Hailing from different areas of the United States, Karen Jobe Templeton, Pam Sharp and Arlene Connolly collaborated to unite the three women through their journey in art.
Best known for her Crandall Canyon Mine Memorial Sculpture in Huntington, titled “Heroes Among Us,” Templeton’s is well known in the world of sculpture. Her new “green” studio was built in Helper recently. She works in glass, steel, bronze and resin. Her sculptures are exhibited in galleries throughout the West. She studied portrait sculpture in France and hails from Arizona. She earned a master’s degree in nursing before becoming a full-time sculpture.
Templeton calls her work at the museum, “Slowing Down to See.” “I have always been fascinated by faces – by the fact that we all have the same number of features, yet no two of us are alike. I find that when I slow down enough to sculpt a likeness, there are always surprises in what else can be discovered.
“Faces reveal and hide who we are and what is happening in our lives. My journey is one of fascination and joy of discovery,” Templeton writes.

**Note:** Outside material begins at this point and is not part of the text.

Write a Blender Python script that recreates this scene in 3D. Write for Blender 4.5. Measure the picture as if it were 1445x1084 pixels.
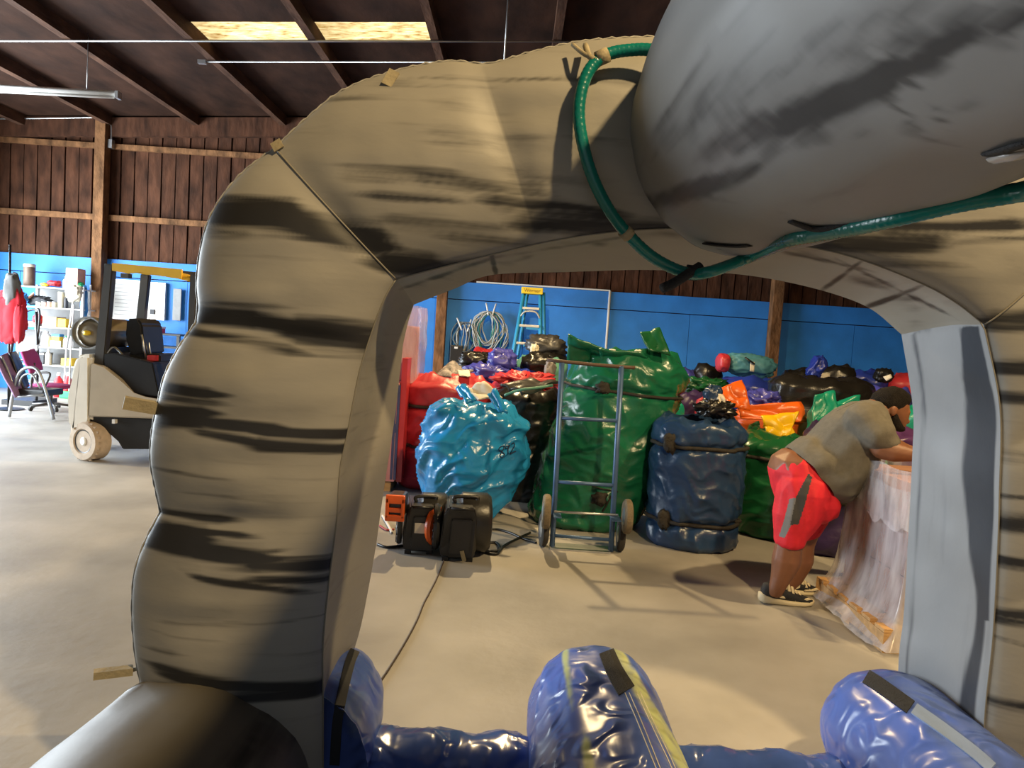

A native of the state of Washington, Sharp’s horses blend the new West style with Pacific Rim culture that transitions traditional Western horses in a contemporary style. “This fresh style captures both the movements and personality of the horses through bold, bright and vibrant water colors,” she writes.
So much is Sharp’s desire to create; painting is her full-time occupation. Drawing literally from her experience earning a bachelor’s of science degree in zoology, her main goal is to keep the animal anatomy somewhat realistic while creating an attitude with color and lines within the shape. Her journey with form and color has lead to this show, capturing her love of the horse and the colors of her passion that leads into her art themed: “A Journey by Horseback.”
Connolly’s eclectic interests revolve around water color and oil paintings of astronomical wonders, botanicals and landscapes. She uses her scholarly explorations and compulsive surges to culminate in large bodies of work.
She writes, “I visualize the concept of each series going places where many people experience peace of mind, body and soul. I seek to share those discoveries with others through these different creative cycles that have taken me a lifetime to create.” She titled her work, “The Light at the End of the Tunnel, An Artist’s Journey.”
She is a language arts teacher who resides in Price.
The museum is open Monday through Saturday from 9 a.m. to 5 p.m. The gallery opening to meet the artists is free and open to the public on Oct. 8. Refreshments will be served.